Doch die digitale Revolution, also die sozialen Medien auch für Unternehmenszwecke zu nutzen, ist in vielen Unternehmen noch in weiter Ferne. "Besonders wenn es darum geht, Mitarbeiter in den Veränderungsprozess einzubinden und einen Austausch über alle Hierarchiestufen hinweg zu ermöglichen", so Change Management Expertin Keicher. Zwar sahen die in der Studie Befragten in den Anwendungenvon Social Media viele Vorteile für das Change Management. Aber sie nutzten sie nur wenig. 64,6 Prozent der Befragten gaben an, dass sie mit Social Media einfach zu wenig Erfahrung hätten. Doch gerade hierin liegt laut Capgemini der Schlüssel zu erfolgreichen Veränderungen im Unternehmen, zumindest auf rationaler Ebene.

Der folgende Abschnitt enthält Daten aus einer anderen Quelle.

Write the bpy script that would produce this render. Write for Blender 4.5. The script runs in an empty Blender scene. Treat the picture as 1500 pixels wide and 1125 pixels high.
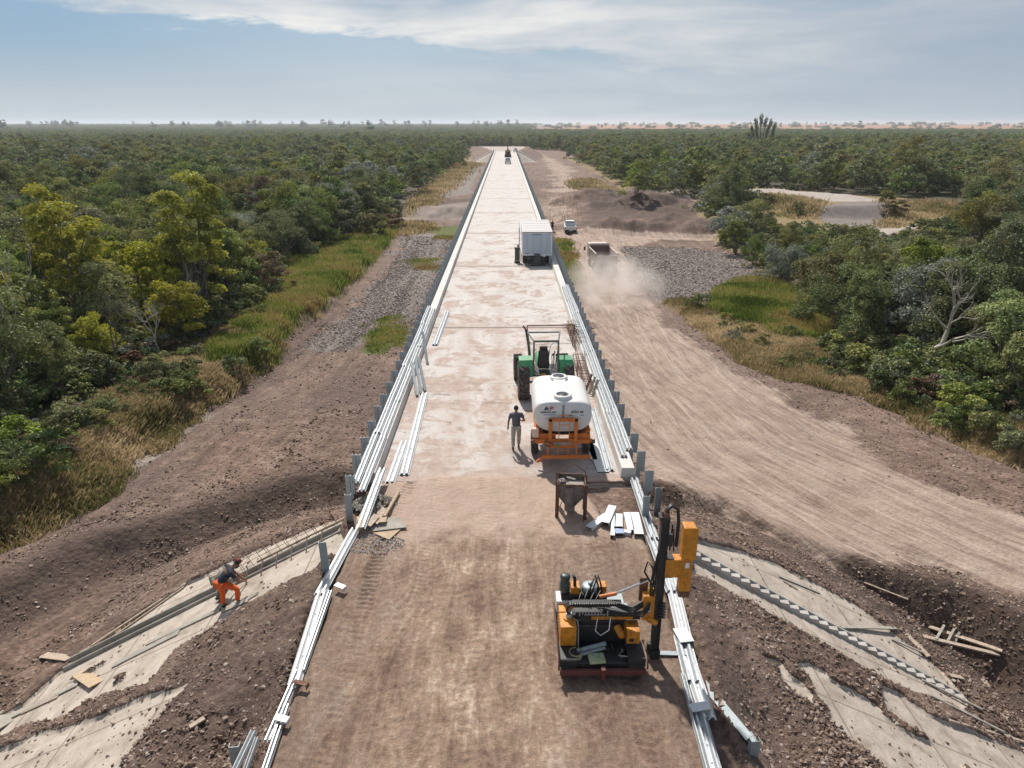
import bpy, bmesh, math, random
import numpy as np
from mathutils import Vector, Matrix, Euler
R = math.radians; PI = math.pi
random.seed(11); RNG = np.random.default_rng(7)
SC = bpy.context.scene
COL = SC.collection
# ------------------------------------------------------------------ camera
CAMZ, CAMX, F = 11.7, 0.25, 1040.0
PIT, YAW = R(20.1), 0.0086
cam_d = bpy.data.cameras.new('camera'); cam = bpy.data.objects.new('camera', cam_d); COL.objects.link(cam)
cam.location = (CAMX, 0, CAMZ); cam.rotation_euler = (PI/2 - PIT, 0, -YAW)
cam_d.sensor_width = 36; cam_d.lens = 36*F/1500; cam_d.clip_start = .1; cam_d.clip_end = 30000
SC.camera = cam
def ray(px, py):
    a = (px-750)/F; b = -(py-562.5)/F
    fw = math.cos(PIT)+b*math.sin(PIT); up = -math.sin(PIT)+b*math.cos(PIT)
    return Vector((a*math.cos(YAW)+fw*math.sin(YAW), fw*math.cos(YAW)-a*math.sin(YAW), up))
def at(px, py, z=0.0):
    d = ray(px, py); t = (z-CAMZ)/d.z
    return Vector((CAMX+d.x*t, d.y*t, z))
# ------------------------------------------------------------------ object helpers
def link(o, parent=None):
    COL.objects.link(o)
    if parent: o.parent = parent
    return o
def tag(o, label=None, cat=None, group=None, kind=None):
    if label: o['label'] = label
    if cat: o['category'] = cat
    if group: o['group'] = group
    if kind: o['kind'] = kind
    elif cat: o['kind'] = 'thing'
    return o
def empty(name, loc=(0,0,0), rz=0.0, label=None, cat=None, group=None, rx=0.0, ry=0.0):
    o = bpy.data.objects.new(name, None); o.empty_display_size = .2
    link(o); o.location = loc; o.rotation_euler = (rx, ry, rz)
    return tag(o, label, cat, group)
def copy_tree(o, parent=None):
    c = o.copy(); link(c); c.parent = parent
    for ch in o.children: copy_tree(ch, c)
    return c
class MB:
    """collects primitives, builds ONE mesh object"""
    def __init__(s): s.v = []; s.f = []; s.m = []; s.sm = []
    def add(s, vs, fs, mi=0, smooth=False, M=None):
        b = len(s.v)
        if M is not None: vs = [M @ Vector(v) for v in vs]
        s.v += [tuple(v) for v in vs]
        s.f += [tuple(i+b for i in f) for f in fs]; s.m += [mi]*len(fs); s.sm += [smooth]*len(fs)
        return s
    def box(s, c, d, rz=0, rx=0, ry=0, mi=0, taper=1.0):
        x, y, z = d[0]/2, d[1]/2, d[2]/2
        vs = [(-x,-y,-z),(x,-y,-z),(x,y,-z),(-x,y,-z),(-x*taper,-y*taper,z),(x*taper,-y*taper,z),(x*taper,y*taper,z),(-x*taper,y*taper,z)]
        fs = [(0,3,2,1),(4,5,6,7),(0,1,5,4),(1,2,6,5),(2,3,7,6),(3,0,4,7)]
        M = Matrix.Translation(c) @ Euler((rx,ry,rz)).to_matrix().to_4x4()
        return s.add(vs, fs, mi, False, M)
    def prism(s, prof, y0, y1, mi=0, M=None, smooth=False):
        """profile list of (x,z) extruded along y"""
        n = len(prof)
        vs = [(p[0], y0, p[1]) for p in prof]+[(p[0], y1, p[1]) for p in prof]
        fs = [(i, (i+1)%n, n+(i+1)%n, n+i) for i in range(n)]
        s.add(vs, fs, mi, smooth, M)
        s.add(vs, [tuple(range(n))[::-1], tuple(range(n, 2*n))], mi, False, M)
        return s
    def tube(s, pts, r, n=8, mi=0, cap=True, smooth=True):
        pts = [Vector(p) for p in pts]
        rs = r if isinstance(r, (list, tuple)) else [r]*len(pts)
        b = []; prev = None
        for i, p in enumerate(pts):
            t = (pts[min(i+1, len(pts)-1)]-pts[max(i-1, 0)])
            if t.length < 1e-7: t = Vector((0,0,1))
            t.normalize()
            if prev is None:
                a = Vector((0,0,1)) if abs(t.z) < .9 else Vector((1,0,0))
                u = t.cross(a).normalized()
            else:
                u = (prev - t*prev.dot(t))
                u = u.normalized() if u.length > 1e-6 else t.orthogonal().normalized()
            prev = u; w = t.cross(u)
            b += [p+(u*math.cos(2*PI*k/n)+w*math.sin(2*PI*k/n))*rs[i] for k in range(n)]
        fs = []
        for i in range(len(pts)-1):
            for k in range(n):
                fs.append((i*n+k, i*n+(k+1)%n, (i+1)*n+(k+1)%n, (i+1)*n+k))
        s.add(b, fs, mi, smooth)
        if cap:
            m = len(pts)-1
            s.add(b[:n], [tuple(range(n))[::-1]], mi); s.add(b[m*n:], [tuple(range(n))], mi)
        return s
    def cyl(s, p0, p1, r, n=16, mi=0, r1=None): return s.tube([p0, p1], [r, r if r1 is None else r1], n, mi)
    def lathe(s, prof, n=24, c=(0,0,0), axis='z', mi=0, smooth=True):
        vs = []
        for (r, h) in prof:
            for k in range(n):
                a = 2*PI*k/n; x, y = r*math.cos(a), r*math.sin(a)
                v = (x,y,h) if axis == 'z' else ((h,x,y) if axis == 'x' else (y,h,x))
                vs.append((v[0]+c[0], v[1]+c[1], v[2]+c[2]))
        fs = [(i*n+k, i*n+(k+1)%n, (i+1)*n+(k+1)%n, (i+1)*n+k) for i in range(len(prof)-1) for k in range(n)]
        return s.add(vs, fs, mi, smooth)
    def build(s, name, mats, parent=None, loc=None, rz=None, bevel=0, seg=2):
        me = bpy.data.meshes.new(name); me.from_pydata(s.v, [], s.f)
        if not isinstance(mats, (list, tuple)): mats = [mats]
        for m in mats: me.materials.append(m)
        me.polygons.foreach_set('material_index', s.m); me.polygons.foreach_set('use_smooth', s.sm)
        bm = bmesh.new(); bm.from_mesh(me); bmesh.ops.recalc_face_normals(bm, faces=bm.faces); bm.to_mesh(me); bm.free()
        me.update()
        o = bpy.data.objects.new(name, me); link(o, parent)
        if loc is not None: o.location = loc
        if rz is not None: o.rotation_euler = (0,0,rz)
        if bevel:
            b = o.modifiers.new('bevel', 'BEVEL'); b.width = bevel; b.segments = seg; b.limit_method = 'ANGLE'; b.angle_limit = R(40)
        return o
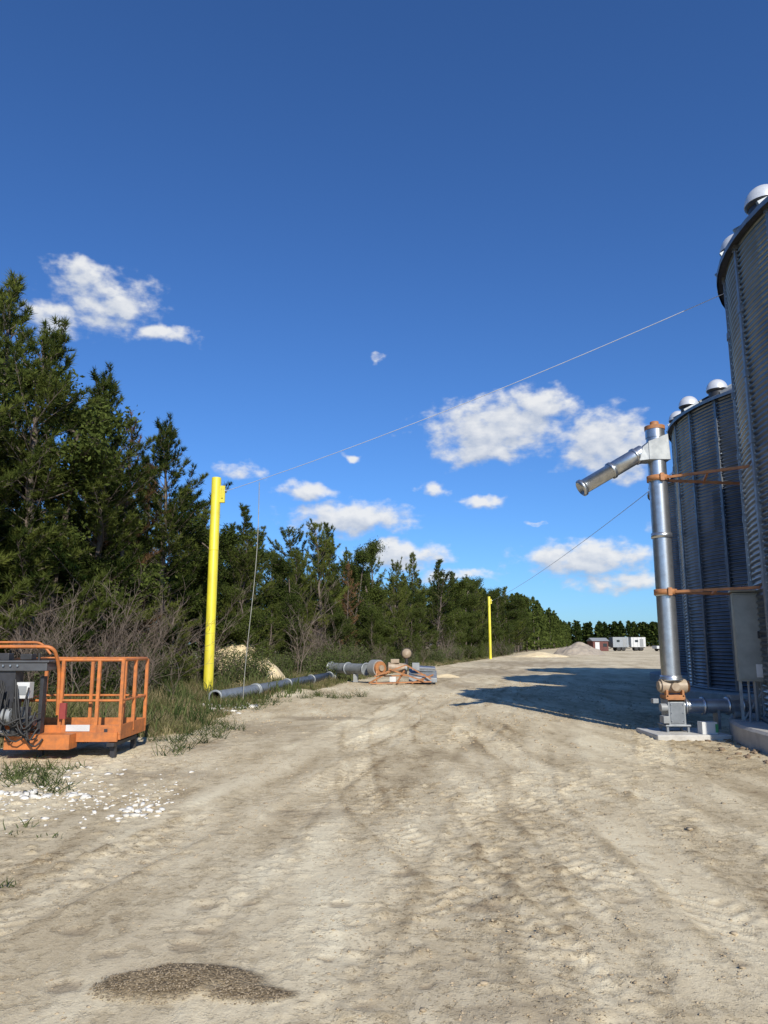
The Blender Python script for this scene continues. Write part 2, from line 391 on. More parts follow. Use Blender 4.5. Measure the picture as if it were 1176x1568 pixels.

Gerade die Generation Y kann durch Social Media Tools im Change Management angesprochen werden. Dann können Führungsverantwortliche gemeinsam mit ihnen die Veränderungen angehen. Sie müssen sich nur trauen, diesen Wandel auch auf der Gefühlsebene anzusprechen. Das geht mit Social Media Tools allerdings nicht, wie die Studie herausfand. Die meisten Befragten gaben an, dass sich diese Anwendungen nicht dazu eigneten, Mitarbeiter für eine Veränderung emotional zu begeistern. Da bleibt auch im Zeitalter der Enterprise 2.0-Anwendungen nur: Führungskräfte müssen persönlich mit ihren Mitarbeitern reden. Aber anders als früher auch auf emotionaler Ebene.

Für die Studie befragte Capgemini 152 Führungskräfte und Change-Management-Experten aus der DACH-Region aus größeren und mittelständischen Unternehmen.